Tuesday, September 18, 2012


The season is turning, slowly and with hesitation, and surprisingly I don't seem to mind. After a grueling hot summer the cool, nearly cold mornings are a welcome relief. The helicopter seedlings are starting to shake loose of the maples and only a few leaves are beginning to change. The mornings are sweet and moist, and sometimes smell like mornings I remember from my childhood when my family camped overnight on the edge of some lake and I awoke in the stale, cold air of our tent. At this time of year I spend half our walks lost in some memory, revisiting the past, blissfully unaware of the dew that gathers on the cuffs of my pants even as it saturates Duncan's paws and belly. It is all glorious and exactly as it should be.

But the evenings are my favorite because there is this moment when we walk through the park, weeding our way through the soccer hoards, blocking out the infernal noise of the Columbine High School marching band with an Autumnal song I whistle over and over at this time of year, when the sky changes moment by moment and I am reminded every second how fortunate I am to live on the edge of the Great Plains at the foot of the Rockies.
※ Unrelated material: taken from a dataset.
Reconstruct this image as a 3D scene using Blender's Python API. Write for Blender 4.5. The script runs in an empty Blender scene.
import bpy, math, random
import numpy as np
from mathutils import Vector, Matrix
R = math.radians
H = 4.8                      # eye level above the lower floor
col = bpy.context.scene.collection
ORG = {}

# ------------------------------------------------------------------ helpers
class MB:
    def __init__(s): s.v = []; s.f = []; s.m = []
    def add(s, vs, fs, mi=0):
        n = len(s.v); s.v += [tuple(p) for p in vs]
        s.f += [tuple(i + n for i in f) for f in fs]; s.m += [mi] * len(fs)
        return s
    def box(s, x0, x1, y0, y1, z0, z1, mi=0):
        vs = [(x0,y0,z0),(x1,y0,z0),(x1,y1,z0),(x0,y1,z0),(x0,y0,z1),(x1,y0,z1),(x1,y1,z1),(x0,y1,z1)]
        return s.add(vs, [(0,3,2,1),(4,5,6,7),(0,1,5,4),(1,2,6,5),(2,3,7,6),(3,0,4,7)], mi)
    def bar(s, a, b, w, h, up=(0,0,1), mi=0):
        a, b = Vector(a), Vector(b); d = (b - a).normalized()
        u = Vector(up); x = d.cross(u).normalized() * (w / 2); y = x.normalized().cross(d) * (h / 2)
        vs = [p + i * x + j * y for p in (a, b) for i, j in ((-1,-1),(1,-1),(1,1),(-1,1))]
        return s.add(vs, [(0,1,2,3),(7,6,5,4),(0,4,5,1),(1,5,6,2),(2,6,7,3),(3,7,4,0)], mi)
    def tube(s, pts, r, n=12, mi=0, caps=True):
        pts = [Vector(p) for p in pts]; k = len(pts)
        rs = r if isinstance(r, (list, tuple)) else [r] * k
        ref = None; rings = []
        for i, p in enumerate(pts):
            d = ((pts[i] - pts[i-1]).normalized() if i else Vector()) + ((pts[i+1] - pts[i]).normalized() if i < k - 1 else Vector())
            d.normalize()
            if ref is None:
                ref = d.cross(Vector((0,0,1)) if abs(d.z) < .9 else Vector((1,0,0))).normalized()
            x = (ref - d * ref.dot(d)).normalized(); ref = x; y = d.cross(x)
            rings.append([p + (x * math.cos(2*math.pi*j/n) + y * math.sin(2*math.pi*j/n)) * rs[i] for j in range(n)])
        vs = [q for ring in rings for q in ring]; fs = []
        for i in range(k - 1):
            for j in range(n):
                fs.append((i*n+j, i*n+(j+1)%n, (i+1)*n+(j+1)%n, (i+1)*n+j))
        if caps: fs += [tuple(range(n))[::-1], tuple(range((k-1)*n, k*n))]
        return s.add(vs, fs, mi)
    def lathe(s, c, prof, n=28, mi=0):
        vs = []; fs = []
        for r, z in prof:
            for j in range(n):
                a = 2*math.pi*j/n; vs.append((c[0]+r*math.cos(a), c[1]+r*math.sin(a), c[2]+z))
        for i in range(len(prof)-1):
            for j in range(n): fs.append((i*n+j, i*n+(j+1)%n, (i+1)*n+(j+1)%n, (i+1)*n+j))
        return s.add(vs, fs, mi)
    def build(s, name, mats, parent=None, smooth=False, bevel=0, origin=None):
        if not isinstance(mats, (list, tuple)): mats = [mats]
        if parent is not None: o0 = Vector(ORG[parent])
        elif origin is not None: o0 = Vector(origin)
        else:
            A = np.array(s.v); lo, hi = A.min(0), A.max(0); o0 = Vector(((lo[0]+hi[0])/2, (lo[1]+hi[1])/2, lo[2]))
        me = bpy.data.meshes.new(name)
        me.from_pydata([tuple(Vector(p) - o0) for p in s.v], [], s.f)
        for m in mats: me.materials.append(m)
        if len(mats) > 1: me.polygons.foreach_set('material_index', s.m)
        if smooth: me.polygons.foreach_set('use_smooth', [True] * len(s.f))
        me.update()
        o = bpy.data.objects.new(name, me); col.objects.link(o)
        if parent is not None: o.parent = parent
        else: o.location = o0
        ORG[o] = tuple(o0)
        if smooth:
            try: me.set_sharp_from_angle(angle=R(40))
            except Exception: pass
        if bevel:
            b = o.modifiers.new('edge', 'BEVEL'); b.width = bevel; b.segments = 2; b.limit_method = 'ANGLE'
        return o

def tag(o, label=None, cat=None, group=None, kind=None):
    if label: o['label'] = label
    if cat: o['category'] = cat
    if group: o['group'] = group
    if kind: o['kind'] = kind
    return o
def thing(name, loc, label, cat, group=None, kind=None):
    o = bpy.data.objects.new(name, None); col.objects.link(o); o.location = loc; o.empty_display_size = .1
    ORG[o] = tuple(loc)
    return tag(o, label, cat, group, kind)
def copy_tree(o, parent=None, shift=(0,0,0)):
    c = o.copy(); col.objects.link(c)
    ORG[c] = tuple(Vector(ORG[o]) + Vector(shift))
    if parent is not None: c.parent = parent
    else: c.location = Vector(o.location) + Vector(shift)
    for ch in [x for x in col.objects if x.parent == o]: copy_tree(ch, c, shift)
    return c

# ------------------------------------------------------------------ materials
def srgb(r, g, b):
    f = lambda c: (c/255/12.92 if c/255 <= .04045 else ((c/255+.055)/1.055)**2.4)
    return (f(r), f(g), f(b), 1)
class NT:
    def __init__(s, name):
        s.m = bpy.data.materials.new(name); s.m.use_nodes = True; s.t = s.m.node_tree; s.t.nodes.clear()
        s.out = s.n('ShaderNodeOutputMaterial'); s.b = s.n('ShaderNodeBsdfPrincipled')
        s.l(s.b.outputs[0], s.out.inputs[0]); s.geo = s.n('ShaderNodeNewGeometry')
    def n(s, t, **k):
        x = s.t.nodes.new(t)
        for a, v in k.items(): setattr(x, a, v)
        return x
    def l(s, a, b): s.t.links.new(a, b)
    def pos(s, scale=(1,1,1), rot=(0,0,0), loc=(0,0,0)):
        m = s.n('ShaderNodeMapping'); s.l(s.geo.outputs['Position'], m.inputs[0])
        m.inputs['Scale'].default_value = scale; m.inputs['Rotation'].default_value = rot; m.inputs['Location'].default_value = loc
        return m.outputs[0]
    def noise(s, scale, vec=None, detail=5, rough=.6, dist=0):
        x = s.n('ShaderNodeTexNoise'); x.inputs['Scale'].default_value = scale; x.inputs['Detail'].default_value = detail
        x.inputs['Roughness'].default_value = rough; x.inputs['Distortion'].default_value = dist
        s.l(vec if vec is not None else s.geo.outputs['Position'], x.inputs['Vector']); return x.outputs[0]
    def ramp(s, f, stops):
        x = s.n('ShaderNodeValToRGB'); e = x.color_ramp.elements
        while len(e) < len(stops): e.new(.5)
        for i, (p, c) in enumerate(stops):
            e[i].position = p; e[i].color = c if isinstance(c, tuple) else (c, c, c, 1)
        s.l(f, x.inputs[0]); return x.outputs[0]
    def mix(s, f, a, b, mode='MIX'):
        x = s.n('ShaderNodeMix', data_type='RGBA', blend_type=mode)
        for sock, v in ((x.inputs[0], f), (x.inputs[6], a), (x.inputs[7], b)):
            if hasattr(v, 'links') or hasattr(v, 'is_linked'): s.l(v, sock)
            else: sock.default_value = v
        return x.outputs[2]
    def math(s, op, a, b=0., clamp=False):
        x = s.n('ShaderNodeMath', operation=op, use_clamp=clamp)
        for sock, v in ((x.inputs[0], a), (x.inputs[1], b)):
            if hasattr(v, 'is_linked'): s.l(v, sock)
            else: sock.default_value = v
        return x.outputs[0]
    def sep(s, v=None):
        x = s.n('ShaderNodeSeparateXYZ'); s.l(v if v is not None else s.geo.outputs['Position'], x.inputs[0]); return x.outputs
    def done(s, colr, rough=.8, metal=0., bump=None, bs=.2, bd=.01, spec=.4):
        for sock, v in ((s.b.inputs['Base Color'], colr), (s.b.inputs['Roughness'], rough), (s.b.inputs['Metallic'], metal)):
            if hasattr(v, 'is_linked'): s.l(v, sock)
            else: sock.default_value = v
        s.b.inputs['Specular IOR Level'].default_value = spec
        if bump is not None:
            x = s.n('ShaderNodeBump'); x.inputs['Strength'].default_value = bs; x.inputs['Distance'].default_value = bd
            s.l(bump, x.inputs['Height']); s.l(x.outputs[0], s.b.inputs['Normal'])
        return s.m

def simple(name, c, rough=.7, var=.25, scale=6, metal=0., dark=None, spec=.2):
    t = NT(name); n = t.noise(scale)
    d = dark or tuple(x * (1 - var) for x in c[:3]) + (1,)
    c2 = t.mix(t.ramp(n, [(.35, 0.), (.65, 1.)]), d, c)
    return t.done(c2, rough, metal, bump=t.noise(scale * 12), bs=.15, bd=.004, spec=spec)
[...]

As the sun dips behind the tall peaks everything seems to go silent for a moment and the world sighs. The earth seems to open up in relief and all the fragrances which have baked there throughout the day are released: the sweetness of the grass, the coolness of the water, the heavy scent of the bark, from the stringy elms to the whispering aspens, from the gangly, awkward poplars to the regal cottonwoods. As we walk over the grass we pass through pockets of shivering cold air mere feet in diameter, like stepping in October, and then back out into the summer warmth of the day. They are like invisible polka dots that bring a smile to my face.

Duncan loves all seasons equally and plods ahead merrily, unaware perhaps, how inspiring his delight is to me and how much I love him for it.

1 comment:

David said...

I can't wait for Indian Summer, as we in the Shire call it. Have to have the first hard frost first, though, otherwise it isn't official.